_Goal_: Write out the full listing exactly as given, minus the images.

_Source data_:
>> BEGIN

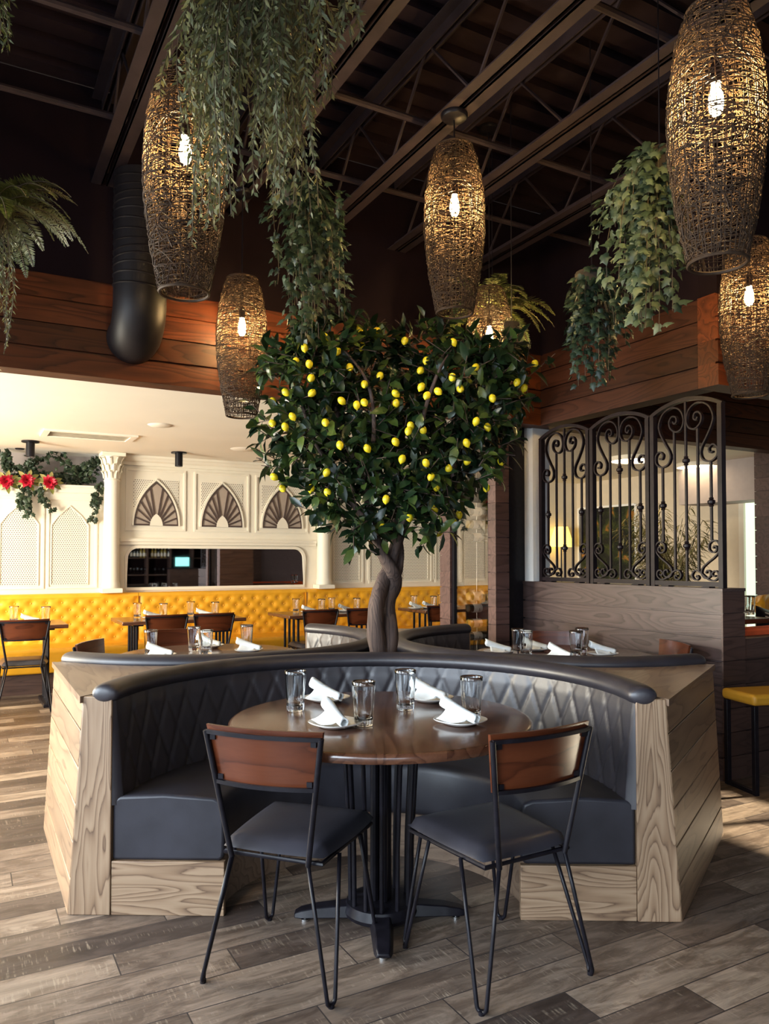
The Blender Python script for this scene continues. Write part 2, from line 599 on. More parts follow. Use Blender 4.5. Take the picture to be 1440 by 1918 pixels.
struct('floor', MB().box(X0 - .2, XW + .2, Y0 - .2, YW + .5, -0.1, 0), M['floor'], smooth=False)

# roof deck with ribs running along x, over the tall part of the room
mb = MB()
mb.box(X0, XW, Y0, YB + .15, ZD + .05, ZD + .15)
yy = Y0
while yy < YB:
    mb.box(X0, XW, yy, yy + .11, ZD, ZD + .05)
    yy += .2
struct('ceiling', mb, M['deck'], smooth=False)
struct('ceiling_back', MB().box(X0, XW, YB + .15, YW + .45, ZC, ZC + .1), M['ceil_white'], smooth=False)
struct('ceiling_bay', MB().box(XR + .15, XW, YC + .15, YB, 2.97, 3.03), M['ceil_white'], smooth=False)

def boards(mb, fixed, a0, a1, z0, z1, w, along, depth, gap=.013, off=0.0):
    """horizontal boards on a core; 'fixed' = coordinate of the show face, depth goes behind it"""
    z = z0
    core = .02 if depth > 0 else -.012
    lo, hi = sorted((fixed + core, fixed + depth))
    (mb.box(a0, a1, lo, hi, z0, z1) if along == 'x' else mb.box(lo, hi, a0, a1, z0, z1))
    while z < z1 - .01:
        t = min(z + w - gap, z1)
        lo, hi = sorted((fixed, fixed + core * 1.01))
        (mb.box(a0, a1, lo, hi, z, t) if along == 'x' else mb.box(lo, hi, a0, a1, z, t))
        z += w
    return mb

# headers: boarded fascias above the openings, painted black above
mb = boards(MB(), 0, X0, XW, 0, ZT - ZH, .145, 'x', .15)
struct('wall_header_back', mb, M['header_x'], loc=(0, YB, ZH), smooth=False)
struct('wall_upper_back', MB().box(X0, XR + .02, YB + .02, YB + .15, ZT, ZD), M['black_wall'], smooth=False)
mb = boards(MB(), 0, YC + .151, YB - .001, 0, ZT - ZH, .145, 'y', .15)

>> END

_Task answer_:
The Blender Python script for this scene continues. Write part 2, from line 599 on. More parts follow. Use Blender 4.5. Take the picture to be 1440 by 1918 pixels.
struct('floor', MB().box(X0 - .2, XW + .2, Y0 - .2, YW + .5, -0.1, 0), M['floor'], smooth=False)

# roof deck with ribs running along x, over the tall part of the room
mb = MB()
mb.box(X0, XW, Y0, YB + .15, ZD + .05, ZD + .15)
yy = Y0
while yy < YB:
    mb.box(X0, XW, yy, yy + .11, ZD, ZD + .05)
    yy += .2
struct('ceiling', mb, M['deck'], smooth=False)
struct('ceiling_back', MB().box(X0, XW, YB + .15, YW + .45, ZC, ZC + .1), M['ceil_white'], smooth=False)
struct('ceiling_bay', MB().box(XR + .15, XW, YC + .15, YB, 2.97, 3.03), M['ceil_white'], smooth=False)

def boards(mb, fixed, a0, a1, z0, z1, w, along, depth, gap=.013, off=0.0):
    """horizontal boards on a core; 'fixed' = coordinate of the show face, depth goes behind it"""
    z = z0
    core = .02 if depth > 0 else -.012
    lo, hi = sorted((fixed + core, fixed + depth))
    (mb.box(a0, a1, lo, hi, z0, z1) if along == 'x' else mb.box(lo, hi, a0, a1, z0, z1))
    while z < z1 - .01:
        t = min(z + w - gap, z1)
        lo, hi = sorted((fixed, fixed + core * 1.01))
        (mb.box(a0, a1, lo, hi, z, t) if along == 'x' else mb.box(lo, hi, a0, a1, z, t))
        z += w
    return mb

# headers: boarded fascias above the openings, painted black above
mb = boards(MB(), 0, X0, XW, 0, ZT - ZH, .145, 'x', .15)
struct('wall_header_back', mb, M['header_x'], loc=(0, YB, ZH), smooth=False)
struct('wall_upper_back', MB().box(X0, XR + .02, YB + .02, YB + .15, ZT, ZD), M['black_wall'], smooth=False)
mb = boards(MB(), 0, YC + .151, YB - .001, 0, ZT - ZH, .145, 'y', .15)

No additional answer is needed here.